JASON SURRATT, Ying-Hsuan Lin, Joel Kimmel, Manjula Canagaratna, Richard Knochenmuss, Douglas Worsnop, University of North Carolina at Chapel Hill

     Abstract Number: 659
     Working Group: Instrumentation and Methods

Abstract
Organic aerosol (OA) has chemical properties comparable to that of the metabolome. Specifically, both have organic constituents with molecular weights below 1,000 Daltons containing numerous isomers and isobars with varying polarities and functional groups. As a result of this complexity, the full chemical characterization of both systems is a tremendous challenge when using existing analytical techniques such as reverse-phase liquid chromatography (LC) coupled to ESI-MS. Recent work in metabolomics has utilized ion mobility spectrometry (IMS) coupled to ESI-MS for the chemical characterization of small organic compounds similar to those constituting OA. These applications demonstrate the method’s rapid multidimensional separation capabilities and suggest its potential for increasing our knowledge on OA composition and formation mechanisms.
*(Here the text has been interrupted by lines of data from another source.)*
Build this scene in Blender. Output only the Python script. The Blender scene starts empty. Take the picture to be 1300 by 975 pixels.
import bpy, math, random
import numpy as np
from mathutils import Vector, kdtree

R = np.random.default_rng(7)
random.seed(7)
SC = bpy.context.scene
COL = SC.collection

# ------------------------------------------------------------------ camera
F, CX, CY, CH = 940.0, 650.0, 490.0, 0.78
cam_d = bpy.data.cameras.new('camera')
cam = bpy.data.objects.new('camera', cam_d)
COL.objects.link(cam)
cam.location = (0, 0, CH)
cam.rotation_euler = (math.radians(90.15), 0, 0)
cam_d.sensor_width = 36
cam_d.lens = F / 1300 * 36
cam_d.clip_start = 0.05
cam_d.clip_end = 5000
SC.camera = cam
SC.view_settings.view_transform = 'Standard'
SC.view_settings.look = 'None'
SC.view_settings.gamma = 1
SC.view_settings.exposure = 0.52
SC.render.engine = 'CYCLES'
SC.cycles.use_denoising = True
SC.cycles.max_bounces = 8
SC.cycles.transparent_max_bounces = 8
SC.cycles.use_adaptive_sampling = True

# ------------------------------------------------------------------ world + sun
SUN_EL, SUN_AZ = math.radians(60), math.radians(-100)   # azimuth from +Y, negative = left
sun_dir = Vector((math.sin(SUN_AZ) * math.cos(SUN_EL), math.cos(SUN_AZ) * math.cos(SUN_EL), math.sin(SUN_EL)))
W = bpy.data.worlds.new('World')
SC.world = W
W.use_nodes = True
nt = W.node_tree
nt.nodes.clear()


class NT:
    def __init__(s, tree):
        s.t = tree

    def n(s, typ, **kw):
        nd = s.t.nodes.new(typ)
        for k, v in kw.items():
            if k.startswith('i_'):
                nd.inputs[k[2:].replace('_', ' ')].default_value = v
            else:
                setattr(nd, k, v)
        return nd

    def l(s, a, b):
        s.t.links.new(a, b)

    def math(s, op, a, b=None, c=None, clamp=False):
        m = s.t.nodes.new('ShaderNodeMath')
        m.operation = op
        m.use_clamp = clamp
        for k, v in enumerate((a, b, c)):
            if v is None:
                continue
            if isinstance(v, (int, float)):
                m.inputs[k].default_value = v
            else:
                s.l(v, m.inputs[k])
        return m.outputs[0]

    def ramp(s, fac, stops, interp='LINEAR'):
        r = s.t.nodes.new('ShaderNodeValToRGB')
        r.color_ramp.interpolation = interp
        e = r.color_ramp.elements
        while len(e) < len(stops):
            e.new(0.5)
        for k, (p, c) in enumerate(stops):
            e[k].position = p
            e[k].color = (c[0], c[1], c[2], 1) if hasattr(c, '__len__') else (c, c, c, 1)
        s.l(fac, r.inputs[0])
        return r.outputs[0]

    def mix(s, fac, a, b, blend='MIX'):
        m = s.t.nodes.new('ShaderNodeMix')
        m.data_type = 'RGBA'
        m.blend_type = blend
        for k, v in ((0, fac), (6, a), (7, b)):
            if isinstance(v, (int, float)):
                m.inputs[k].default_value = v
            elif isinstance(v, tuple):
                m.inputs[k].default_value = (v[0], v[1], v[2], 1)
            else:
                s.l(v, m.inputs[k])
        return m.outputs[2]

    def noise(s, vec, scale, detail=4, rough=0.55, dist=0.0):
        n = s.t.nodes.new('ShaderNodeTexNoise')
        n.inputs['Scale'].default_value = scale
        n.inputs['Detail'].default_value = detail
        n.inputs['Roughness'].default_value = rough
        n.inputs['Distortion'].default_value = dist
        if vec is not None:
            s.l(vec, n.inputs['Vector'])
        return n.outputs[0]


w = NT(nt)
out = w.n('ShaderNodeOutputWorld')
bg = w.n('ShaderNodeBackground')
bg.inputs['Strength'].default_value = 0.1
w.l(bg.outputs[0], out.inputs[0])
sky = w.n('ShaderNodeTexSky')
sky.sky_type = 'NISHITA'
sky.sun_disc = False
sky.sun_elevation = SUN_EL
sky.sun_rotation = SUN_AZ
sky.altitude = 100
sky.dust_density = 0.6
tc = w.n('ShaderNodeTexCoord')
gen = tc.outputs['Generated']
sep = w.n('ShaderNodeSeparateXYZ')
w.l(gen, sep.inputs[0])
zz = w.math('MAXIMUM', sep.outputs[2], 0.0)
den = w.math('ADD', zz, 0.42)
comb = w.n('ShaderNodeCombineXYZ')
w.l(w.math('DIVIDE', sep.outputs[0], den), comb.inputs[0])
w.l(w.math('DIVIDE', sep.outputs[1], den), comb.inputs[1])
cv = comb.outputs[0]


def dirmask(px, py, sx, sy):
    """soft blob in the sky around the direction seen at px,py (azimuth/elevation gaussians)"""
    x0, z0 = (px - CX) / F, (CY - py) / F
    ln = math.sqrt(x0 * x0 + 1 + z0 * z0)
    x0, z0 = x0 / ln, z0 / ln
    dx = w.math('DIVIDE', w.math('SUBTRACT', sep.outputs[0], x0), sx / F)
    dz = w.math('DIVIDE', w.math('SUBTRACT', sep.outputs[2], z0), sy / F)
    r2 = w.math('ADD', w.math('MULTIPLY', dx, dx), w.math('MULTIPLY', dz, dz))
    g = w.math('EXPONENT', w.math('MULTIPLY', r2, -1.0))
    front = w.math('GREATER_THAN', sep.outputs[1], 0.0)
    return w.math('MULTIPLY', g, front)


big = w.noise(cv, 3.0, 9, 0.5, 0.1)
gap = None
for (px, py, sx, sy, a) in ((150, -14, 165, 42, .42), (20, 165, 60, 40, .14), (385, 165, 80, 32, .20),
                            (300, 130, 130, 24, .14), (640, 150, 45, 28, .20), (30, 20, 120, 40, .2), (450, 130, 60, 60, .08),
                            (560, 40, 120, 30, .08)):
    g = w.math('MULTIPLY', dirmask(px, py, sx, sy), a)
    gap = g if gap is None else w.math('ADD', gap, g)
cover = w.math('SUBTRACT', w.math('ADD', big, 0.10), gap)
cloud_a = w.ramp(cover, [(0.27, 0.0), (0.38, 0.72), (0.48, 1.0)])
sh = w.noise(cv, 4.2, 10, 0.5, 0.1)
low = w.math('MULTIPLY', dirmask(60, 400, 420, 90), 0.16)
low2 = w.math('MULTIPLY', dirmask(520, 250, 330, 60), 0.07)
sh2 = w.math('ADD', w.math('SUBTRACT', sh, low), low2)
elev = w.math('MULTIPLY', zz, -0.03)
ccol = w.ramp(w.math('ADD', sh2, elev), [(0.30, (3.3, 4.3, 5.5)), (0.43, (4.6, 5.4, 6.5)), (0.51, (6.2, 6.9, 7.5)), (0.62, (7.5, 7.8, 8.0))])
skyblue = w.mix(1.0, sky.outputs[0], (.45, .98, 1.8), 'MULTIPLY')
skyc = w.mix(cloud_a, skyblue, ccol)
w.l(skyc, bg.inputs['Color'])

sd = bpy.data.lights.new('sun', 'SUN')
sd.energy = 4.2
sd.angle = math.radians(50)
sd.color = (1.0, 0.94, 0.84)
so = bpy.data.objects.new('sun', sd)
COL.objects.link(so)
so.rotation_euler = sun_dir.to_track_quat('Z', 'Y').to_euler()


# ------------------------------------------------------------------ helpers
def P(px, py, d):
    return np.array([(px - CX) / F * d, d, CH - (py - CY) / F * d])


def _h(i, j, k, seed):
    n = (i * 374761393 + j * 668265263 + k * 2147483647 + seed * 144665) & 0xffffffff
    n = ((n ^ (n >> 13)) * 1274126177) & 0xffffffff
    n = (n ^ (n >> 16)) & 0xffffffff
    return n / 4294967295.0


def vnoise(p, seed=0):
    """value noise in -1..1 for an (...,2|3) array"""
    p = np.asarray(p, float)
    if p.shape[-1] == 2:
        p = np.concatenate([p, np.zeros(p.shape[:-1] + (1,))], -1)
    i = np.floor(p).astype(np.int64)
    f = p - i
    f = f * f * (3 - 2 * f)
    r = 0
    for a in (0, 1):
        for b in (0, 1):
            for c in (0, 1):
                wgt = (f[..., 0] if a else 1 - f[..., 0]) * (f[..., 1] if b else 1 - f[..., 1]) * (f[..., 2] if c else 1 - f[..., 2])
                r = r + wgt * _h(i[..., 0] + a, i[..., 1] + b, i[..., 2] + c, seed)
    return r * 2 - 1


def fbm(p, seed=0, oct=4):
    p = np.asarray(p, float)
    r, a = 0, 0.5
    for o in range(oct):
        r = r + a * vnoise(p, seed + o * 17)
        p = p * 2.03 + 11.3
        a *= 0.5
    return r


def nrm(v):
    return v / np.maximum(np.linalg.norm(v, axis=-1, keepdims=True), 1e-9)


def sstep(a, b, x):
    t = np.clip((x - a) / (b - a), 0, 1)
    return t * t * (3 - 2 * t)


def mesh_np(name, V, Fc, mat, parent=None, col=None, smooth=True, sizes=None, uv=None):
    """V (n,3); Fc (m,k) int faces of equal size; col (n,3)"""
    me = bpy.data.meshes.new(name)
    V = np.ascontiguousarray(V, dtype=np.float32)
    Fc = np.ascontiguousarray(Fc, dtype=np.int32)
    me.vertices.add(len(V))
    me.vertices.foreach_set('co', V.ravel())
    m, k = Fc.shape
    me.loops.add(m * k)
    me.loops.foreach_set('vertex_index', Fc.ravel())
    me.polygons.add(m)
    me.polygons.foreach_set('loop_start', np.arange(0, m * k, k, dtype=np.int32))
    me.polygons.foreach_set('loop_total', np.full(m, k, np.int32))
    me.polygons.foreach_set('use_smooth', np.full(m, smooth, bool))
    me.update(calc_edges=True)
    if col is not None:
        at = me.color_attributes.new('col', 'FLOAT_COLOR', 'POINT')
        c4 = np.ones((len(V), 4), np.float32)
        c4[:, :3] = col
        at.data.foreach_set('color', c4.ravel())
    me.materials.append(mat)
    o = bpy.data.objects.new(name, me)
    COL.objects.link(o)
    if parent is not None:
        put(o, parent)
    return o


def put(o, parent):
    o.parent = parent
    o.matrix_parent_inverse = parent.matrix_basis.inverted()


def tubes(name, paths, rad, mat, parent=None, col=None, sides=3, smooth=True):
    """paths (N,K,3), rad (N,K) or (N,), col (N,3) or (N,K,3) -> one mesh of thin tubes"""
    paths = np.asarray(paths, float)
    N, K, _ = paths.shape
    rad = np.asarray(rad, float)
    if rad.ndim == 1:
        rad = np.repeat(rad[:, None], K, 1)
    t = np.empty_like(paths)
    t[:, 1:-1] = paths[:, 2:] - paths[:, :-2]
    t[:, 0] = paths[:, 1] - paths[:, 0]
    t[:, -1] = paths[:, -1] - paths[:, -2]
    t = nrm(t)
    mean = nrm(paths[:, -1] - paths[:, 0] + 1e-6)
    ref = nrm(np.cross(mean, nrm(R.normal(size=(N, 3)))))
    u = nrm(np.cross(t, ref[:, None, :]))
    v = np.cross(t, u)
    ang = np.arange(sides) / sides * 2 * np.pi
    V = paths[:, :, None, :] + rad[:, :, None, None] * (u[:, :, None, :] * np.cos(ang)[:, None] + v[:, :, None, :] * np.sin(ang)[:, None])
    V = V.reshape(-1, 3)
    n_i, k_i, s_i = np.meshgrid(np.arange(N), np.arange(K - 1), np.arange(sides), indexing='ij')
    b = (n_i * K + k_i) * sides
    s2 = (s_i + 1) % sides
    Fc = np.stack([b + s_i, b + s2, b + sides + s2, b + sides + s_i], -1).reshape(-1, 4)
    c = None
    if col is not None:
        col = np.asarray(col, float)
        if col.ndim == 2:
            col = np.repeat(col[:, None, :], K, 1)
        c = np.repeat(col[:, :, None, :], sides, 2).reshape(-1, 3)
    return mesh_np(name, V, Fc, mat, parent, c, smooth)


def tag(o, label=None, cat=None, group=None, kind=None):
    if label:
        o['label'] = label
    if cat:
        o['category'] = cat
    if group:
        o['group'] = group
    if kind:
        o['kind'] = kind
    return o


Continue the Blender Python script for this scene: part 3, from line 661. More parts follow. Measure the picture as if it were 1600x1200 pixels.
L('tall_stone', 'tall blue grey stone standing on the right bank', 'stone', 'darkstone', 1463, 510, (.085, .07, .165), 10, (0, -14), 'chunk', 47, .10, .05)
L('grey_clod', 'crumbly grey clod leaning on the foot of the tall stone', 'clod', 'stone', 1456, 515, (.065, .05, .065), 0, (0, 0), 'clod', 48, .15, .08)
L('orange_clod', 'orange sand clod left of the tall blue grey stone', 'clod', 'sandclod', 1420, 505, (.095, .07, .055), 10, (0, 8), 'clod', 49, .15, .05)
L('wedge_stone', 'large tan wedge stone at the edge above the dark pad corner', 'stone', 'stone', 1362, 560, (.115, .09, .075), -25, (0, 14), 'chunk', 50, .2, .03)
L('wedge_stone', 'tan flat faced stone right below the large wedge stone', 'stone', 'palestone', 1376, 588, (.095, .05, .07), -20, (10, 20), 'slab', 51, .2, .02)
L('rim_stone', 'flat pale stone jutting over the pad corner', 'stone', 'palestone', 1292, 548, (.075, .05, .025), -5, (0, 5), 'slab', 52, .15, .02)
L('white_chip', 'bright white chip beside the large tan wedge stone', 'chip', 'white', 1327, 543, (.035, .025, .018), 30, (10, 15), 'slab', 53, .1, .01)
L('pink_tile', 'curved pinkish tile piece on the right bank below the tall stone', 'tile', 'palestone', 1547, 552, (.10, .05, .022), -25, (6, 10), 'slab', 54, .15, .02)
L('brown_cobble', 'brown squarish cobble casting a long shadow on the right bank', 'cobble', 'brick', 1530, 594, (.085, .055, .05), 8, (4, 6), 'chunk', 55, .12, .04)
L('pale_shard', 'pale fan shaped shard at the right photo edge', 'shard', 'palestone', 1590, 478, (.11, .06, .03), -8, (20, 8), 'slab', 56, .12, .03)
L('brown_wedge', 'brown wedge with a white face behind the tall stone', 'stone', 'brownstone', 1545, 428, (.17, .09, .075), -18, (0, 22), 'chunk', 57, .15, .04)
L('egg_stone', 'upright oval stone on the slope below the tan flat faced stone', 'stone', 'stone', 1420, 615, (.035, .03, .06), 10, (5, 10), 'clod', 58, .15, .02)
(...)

IMS portion of this technique separates ions on the basis of their size/charge ratios and their interactions with buffer gases on millisecond time scales. This is analogous to LC or GC techniques; however, these traditional approaches require longer acquisition times. Importantly, during this presentation we will demonstrate the advantages of ESI-IMS-HR-TOFMS over existing off-line techniques for the chemical characterization of fine OA samples collected from both smog chamber and field studies. These advantages include: (1) separation of isobaric and isomeric OA constituents (2) improved chromatographic resolution relative to LC; (3) identification of water-soluble OA constituents not resolved by LC; (4) controlled fragmentation of all parent ions for structural analysis, with no prior knowledge of sample composition (5) improved molecular identification of aerosol constituents via accurate mass analysis of peaks in the high resolution two-dimensional spectra . These advantages demonstrate the possibility of developing ESI-IMS-HR-TOFMS as an online chemical characterization method for OA studies. Disadvantages of this technique will also be discussed when compared to existing techniques.